"Let books be your dining table, / And you shall be full of delights. / Let them be your
And you shall sleep restful nights" (St. Ephraim the Syrian).

Thursday, January 2, 2020

Jewish Philosophers and the Jewish Jesus

Sometimes it's the books one picks up casually, with initially only very moderate interest, that end up staying with one, shaping one's thinking in a permanent manner, and being so often returned to in one's mind and quoted over and over again.

So it was with me when, at a used bookstore in Ottawa in the mid-1990s, when I was an undergraduate student, I picked up The Levinas Reader. It seemed only moderately interesting at the time, but it was wonderfully discounted so that was sufficient to tempt me to buy it. That was my introduction to the Jewish philosopher Emmanuel Levinas, some of whose other works I would later attempt to read.

One in particular is Totality and Infinity: An Essay on Exteriority, where he writes so memorably about the "ethics of the face" and the face-to-face encounter, noting that the dangers of abstraction and reduction, by which a person is dehumanized, are much harder to sustain when I am confronted by the ethical obligation posed by the mere existence of the person facing me.

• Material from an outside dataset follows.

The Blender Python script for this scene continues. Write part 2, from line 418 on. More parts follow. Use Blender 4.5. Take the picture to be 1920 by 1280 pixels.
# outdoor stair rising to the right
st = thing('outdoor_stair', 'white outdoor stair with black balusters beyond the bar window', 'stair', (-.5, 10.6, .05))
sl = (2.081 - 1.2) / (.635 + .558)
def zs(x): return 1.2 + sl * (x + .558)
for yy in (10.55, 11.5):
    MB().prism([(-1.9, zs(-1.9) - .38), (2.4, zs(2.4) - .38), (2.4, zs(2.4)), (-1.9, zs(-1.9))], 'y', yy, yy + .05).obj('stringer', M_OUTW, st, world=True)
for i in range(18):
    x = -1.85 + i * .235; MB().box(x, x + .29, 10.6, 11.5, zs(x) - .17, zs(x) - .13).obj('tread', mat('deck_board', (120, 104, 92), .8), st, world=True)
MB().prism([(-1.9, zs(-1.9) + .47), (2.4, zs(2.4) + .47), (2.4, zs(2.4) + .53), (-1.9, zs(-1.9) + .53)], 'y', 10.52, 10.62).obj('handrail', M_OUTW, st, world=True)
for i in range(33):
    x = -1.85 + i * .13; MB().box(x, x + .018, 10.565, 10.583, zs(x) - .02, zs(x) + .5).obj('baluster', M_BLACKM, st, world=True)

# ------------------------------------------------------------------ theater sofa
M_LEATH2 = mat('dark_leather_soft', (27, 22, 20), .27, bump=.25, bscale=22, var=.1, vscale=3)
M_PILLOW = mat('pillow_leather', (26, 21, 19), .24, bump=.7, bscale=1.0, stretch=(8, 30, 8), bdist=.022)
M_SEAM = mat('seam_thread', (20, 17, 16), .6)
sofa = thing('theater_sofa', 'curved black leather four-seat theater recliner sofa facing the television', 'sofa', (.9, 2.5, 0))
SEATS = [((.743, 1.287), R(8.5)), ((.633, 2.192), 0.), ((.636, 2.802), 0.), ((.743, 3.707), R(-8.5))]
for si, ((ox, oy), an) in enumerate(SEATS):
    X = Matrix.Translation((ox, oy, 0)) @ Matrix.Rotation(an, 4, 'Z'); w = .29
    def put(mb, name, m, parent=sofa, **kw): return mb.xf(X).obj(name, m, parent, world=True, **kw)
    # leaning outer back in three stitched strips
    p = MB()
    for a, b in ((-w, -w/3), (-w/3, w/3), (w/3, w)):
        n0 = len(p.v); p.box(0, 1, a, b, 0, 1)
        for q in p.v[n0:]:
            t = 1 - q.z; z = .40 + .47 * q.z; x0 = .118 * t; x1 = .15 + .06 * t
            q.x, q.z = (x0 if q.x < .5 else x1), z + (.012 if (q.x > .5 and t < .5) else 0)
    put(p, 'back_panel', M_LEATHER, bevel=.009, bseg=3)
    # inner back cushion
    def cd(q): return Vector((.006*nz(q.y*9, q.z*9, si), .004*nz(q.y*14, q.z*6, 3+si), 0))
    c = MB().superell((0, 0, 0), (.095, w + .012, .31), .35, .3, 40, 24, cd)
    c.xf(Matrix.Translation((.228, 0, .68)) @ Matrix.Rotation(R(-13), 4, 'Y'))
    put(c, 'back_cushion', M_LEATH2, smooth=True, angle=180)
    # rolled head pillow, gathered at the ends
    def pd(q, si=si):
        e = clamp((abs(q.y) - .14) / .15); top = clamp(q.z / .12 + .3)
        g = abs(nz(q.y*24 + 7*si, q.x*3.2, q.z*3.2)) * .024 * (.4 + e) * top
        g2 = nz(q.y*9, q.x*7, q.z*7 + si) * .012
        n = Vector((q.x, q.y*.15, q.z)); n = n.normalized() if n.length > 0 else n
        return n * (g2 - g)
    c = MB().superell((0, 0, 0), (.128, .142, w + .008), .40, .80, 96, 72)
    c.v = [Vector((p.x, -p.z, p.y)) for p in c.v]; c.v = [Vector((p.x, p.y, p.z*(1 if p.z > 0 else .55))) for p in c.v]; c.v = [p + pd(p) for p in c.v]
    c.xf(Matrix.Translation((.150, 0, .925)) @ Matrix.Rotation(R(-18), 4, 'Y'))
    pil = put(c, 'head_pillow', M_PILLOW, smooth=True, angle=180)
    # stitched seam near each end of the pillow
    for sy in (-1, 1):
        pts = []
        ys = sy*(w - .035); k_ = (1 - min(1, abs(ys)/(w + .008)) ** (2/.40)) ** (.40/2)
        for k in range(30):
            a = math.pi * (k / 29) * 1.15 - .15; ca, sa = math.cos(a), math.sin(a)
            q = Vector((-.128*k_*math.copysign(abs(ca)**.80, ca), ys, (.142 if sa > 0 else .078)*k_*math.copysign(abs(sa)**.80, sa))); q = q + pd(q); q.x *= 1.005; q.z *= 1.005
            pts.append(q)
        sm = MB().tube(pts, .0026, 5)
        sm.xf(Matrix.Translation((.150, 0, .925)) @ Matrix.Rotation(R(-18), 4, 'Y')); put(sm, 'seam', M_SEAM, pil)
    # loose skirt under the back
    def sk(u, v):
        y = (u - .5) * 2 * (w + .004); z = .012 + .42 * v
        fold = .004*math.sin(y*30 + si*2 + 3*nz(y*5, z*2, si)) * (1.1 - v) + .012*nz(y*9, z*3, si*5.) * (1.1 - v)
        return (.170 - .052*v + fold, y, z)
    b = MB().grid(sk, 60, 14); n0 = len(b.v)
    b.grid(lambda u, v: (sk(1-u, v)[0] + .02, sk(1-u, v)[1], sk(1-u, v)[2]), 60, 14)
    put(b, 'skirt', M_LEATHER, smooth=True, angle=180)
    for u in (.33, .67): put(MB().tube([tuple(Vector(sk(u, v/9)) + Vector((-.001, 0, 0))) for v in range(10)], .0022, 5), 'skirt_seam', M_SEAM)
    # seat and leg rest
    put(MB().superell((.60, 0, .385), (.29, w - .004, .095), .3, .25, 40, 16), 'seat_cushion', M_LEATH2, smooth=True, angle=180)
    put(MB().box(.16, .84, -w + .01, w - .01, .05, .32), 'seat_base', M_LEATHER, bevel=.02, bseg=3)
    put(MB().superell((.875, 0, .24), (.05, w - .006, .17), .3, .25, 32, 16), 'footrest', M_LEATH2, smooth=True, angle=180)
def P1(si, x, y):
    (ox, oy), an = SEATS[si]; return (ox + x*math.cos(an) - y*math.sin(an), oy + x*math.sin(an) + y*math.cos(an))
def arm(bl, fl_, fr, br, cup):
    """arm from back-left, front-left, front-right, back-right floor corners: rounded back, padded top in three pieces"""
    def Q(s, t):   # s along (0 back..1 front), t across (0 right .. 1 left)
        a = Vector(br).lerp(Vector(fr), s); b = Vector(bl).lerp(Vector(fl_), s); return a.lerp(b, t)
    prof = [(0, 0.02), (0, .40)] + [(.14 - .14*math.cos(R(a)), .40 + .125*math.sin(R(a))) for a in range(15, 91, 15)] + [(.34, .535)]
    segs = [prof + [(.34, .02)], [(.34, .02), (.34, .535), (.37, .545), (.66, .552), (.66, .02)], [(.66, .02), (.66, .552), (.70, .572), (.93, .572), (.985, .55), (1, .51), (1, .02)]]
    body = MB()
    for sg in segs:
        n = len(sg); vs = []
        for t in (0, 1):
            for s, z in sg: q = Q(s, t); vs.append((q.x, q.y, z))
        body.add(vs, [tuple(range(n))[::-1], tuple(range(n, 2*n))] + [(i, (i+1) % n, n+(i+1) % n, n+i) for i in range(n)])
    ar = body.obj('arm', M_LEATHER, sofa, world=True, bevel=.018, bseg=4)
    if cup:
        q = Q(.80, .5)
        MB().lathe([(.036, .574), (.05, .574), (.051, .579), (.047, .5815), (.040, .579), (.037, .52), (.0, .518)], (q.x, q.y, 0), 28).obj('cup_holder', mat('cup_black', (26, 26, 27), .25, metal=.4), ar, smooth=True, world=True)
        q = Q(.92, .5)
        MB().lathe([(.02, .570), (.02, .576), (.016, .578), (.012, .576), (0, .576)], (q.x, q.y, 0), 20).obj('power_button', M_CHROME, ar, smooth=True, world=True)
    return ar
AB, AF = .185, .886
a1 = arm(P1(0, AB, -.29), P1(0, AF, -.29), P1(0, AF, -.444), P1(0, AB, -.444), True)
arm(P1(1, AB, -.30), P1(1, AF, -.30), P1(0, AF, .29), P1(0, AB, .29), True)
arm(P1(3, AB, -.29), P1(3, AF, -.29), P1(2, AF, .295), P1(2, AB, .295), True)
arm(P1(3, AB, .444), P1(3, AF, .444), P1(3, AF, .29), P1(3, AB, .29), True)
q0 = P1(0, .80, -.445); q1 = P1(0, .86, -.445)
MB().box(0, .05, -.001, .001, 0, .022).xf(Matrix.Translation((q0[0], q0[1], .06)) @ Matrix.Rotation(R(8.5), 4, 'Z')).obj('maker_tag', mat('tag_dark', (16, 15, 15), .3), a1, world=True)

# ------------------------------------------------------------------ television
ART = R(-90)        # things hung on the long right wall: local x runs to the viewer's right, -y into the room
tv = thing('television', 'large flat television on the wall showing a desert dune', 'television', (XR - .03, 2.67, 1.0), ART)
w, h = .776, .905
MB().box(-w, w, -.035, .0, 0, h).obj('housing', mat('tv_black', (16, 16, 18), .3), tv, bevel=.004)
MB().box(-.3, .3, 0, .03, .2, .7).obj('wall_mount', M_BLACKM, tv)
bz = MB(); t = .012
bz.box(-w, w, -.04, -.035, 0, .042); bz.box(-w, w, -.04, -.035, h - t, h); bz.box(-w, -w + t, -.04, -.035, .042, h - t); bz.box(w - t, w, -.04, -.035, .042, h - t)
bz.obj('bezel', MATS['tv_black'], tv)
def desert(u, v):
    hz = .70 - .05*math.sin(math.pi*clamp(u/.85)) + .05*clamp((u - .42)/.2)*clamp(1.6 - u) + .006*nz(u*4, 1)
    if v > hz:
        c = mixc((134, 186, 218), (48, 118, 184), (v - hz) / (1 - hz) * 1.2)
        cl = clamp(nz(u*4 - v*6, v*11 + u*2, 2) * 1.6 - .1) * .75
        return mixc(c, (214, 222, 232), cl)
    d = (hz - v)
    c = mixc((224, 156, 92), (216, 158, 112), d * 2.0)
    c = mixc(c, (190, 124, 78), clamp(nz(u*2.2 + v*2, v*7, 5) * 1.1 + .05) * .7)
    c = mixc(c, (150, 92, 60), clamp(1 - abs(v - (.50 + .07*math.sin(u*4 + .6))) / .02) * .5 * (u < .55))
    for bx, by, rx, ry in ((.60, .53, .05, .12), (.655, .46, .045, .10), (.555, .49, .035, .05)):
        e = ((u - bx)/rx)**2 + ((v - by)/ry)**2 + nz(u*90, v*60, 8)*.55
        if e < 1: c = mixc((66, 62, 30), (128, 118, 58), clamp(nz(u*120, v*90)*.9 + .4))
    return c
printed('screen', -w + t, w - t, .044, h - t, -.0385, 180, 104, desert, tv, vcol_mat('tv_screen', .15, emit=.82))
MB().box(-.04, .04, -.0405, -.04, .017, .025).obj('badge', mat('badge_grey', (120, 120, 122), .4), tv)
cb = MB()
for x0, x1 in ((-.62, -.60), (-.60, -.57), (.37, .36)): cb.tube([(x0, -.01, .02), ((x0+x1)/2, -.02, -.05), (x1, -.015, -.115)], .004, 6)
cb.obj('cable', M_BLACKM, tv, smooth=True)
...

From him I have ever after returned to, and lectured about, the "ethics of the face." I thought of him again in writing this piece at Our Sunday Visitor. And in particular in my mind's eye as I was writing, my friend mentioned in the piece was front and centre. As we approach the 75th anniversary of the liberation of Auschwitz, it is astonishing to me that anti-Semitic attacks continue and seem to be increasing in one of the last places on earth one would expect them. Kyrie eleison.